### To do
Go through the data and copy every line exactly, but not the images.

■ ■ ■ ■ ■ ■ ■

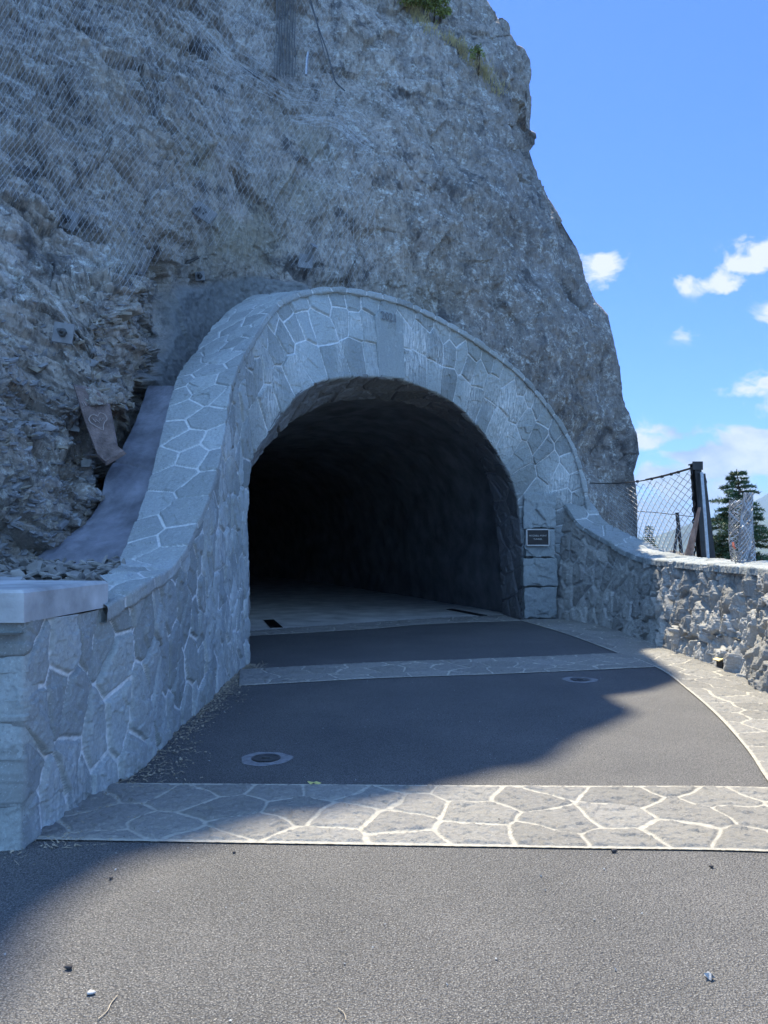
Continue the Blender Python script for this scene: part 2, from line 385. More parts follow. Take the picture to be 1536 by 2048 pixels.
#@@GEOMETRY
# ================================================================== road and paving
WALLB=GZ([1108,1195,1272,1349,1436,1488,1536],[1237,1251,1276,1304,1335,1356,1387])
WALLB=np.vstack([WALLB,[[3.62,6.4,0],[3.1,4.9,0],[2.3,3.2,0],[1.6,2.1,0]]]) if False else np.vstack([WALLB,[[3.95,6.6,0],[3.75,5.2,0],[3.4,3.8,0],[2.95,2.5,0],[2.3,1.2,0]]])
KERB=GZ([1040,1130,1230,1310,1380,1450,1500,1536],[1241,1268,1305,1335,1385,1450,1510,1565])
KERB=np.vstack([KERB,[[2.3,4.1,0],[1.95,3.0,0],[1.5,2.0,0],[.9,1.0,0]]])
road=[(-12,-14,0),(14,-14,0),(14,1.0,0)]+[tuple(p+np.array([.25,0,0])) for p in WALLB[::-1]]+[(4.2,17.2,0),(2.7,17.4,0),(-2.4,13.6,0),(-1.95,10.4,0),(-1.95,4.4,0),(-12,4.4,0)]
poly('road',road,[list(range(len(road)))],M_ASPH).__setitem__('kind','structure')
def band(name,front,back,nu,nv,r,z=.014,m=M_PAVE,jw=.014,edge=.018,rows=None):
    A=resample(front,nu); B=resample(back,nu); P=ruled(A,B,nv); P[...,2]=z
    S=pick_seeds(P,r,tries=5000)
    o=masonry(name,P,S,m,None,sign=1 if normals(P)[nu//2,nv//2,2]>0 else -1,jw=jw,soft=.012,depth=.006,bulge=.004,tilt=.004,rough=.008,rsc=12,edge=edge,warp=.035,fine=.001,flip=normals(P)[nu//2,nv//2,2]<0,wsc=5.)
    return props(o,kind='structure')
G=lambda l,z=0: GZ([a for a,b in l],[b for a,b in l],z)
f1=np.vstack([G([(20,1681),(400,1687),(768,1693),(1150,1699),(1536,1706)]),[[2.6,3.86,0],[3.3,3.8,0]]])
b1=np.vstack([G([(225,1568),(500,1570),(768,1572),(1150,1574),(1536,1577)]),[[3.1,4.86,0],[3.65,4.84,0]]])
band('pavement_band',f1,b1,700,150,.29)
band('pavement_band',G([(478,1373),(750,1358),(1000,1349),(1310,1335)]),G([(480,1340),(750,1326),(1000,1317),(1240,1307)]),520,110,.34)
band('pavement_band',G([(470,1274),(730,1259),(855,1249),(1042,1242)]),G([(470,1265),(730,1246),(855,1238),(1003,1231)]),400,60,.36,.013)
band('kerb_strip',KERB,WALLB,1100,110,.36,.017,jw=.014,edge=.016)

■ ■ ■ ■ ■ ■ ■

### Result below
Continue the Blender Python script for this scene: part 2, from line 385. More parts follow. Take the picture to be 1536 by 2048 pixels.
#@@GEOMETRY
# ================================================================== road and paving
WALLB=GZ([1108,1195,1272,1349,1436,1488,1536],[1237,1251,1276,1304,1335,1356,1387])
WALLB=np.vstack([WALLB,[[3.62,6.4,0],[3.1,4.9,0],[2.3,3.2,0],[1.6,2.1,0]]]) if False else np.vstack([WALLB,[[3.95,6.6,0],[3.75,5.2,0],[3.4,3.8,0],[2.95,2.5,0],[2.3,1.2,0]]])
KERB=GZ([1040,1130,1230,1310,1380,1450,1500,1536],[1241,1268,1305,1335,1385,1450,1510,1565])
KERB=np.vstack([KERB,[[2.3,4.1,0],[1.95,3.0,0],[1.5,2.0,0],[.9,1.0,0]]])
road=[(-12,-14,0),(14,-14,0),(14,1.0,0)]+[tuple(p+np.array([.25,0,0])) for p in WALLB[::-1]]+[(4.2,17.2,0),(2.7,17.4,0),(-2.4,13.6,0),(-1.95,10.4,0),(-1.95,4.4,0),(-12,4.4,0)]
poly('road',road,[list(range(len(road)))],M_ASPH).__setitem__('kind','structure')
def band(name,front,back,nu,nv,r,z=.014,m=M_PAVE,jw=.014,edge=.018,rows=None):
    A=resample(front,nu); B=resample(back,nu); P=ruled(A,B,nv); P[...,2]=z
    S=pick_seeds(P,r,tries=5000)
    o=masonry(name,P,S,m,None,sign=1 if normals(P)[nu//2,nv//2,2]>0 else -1,jw=jw,soft=.012,depth=.006,bulge=.004,tilt=.004,rough=.008,rsc=12,edge=edge,warp=.035,fine=.001,flip=normals(P)[nu//2,nv//2,2]<0,wsc=5.)
    return props(o,kind='structure')
G=lambda l,z=0: GZ([a for a,b in l],[b for a,b in l],z)
f1=np.vstack([G([(20,1681),(400,1687),(768,1693),(1150,1699),(1536,1706)]),[[2.6,3.86,0],[3.3,3.8,0]]])
b1=np.vstack([G([(225,1568),(500,1570),(768,1572),(1150,1574),(1536,1577)]),[[3.1,4.86,0],[3.65,4.84,0]]])
band('pavement_band',f1,b1,700,150,.29)
band('pavement_band',G([(478,1373),(750,1358),(1000,1349),(1310,1335)]),G([(480,1340),(750,1326),(1000,1317),(1240,1307)]),520,110,.34)
band('pavement_band',G([(470,1274),(730,1259),(855,1249),(1042,1242)]),G([(470,1265),(730,1246),(855,1238),(1003,1231)]),400,60,.36,.013)
band('kerb_strip',KERB,WALLB,1100,110,.36,.017,jw=.014,edge=.016)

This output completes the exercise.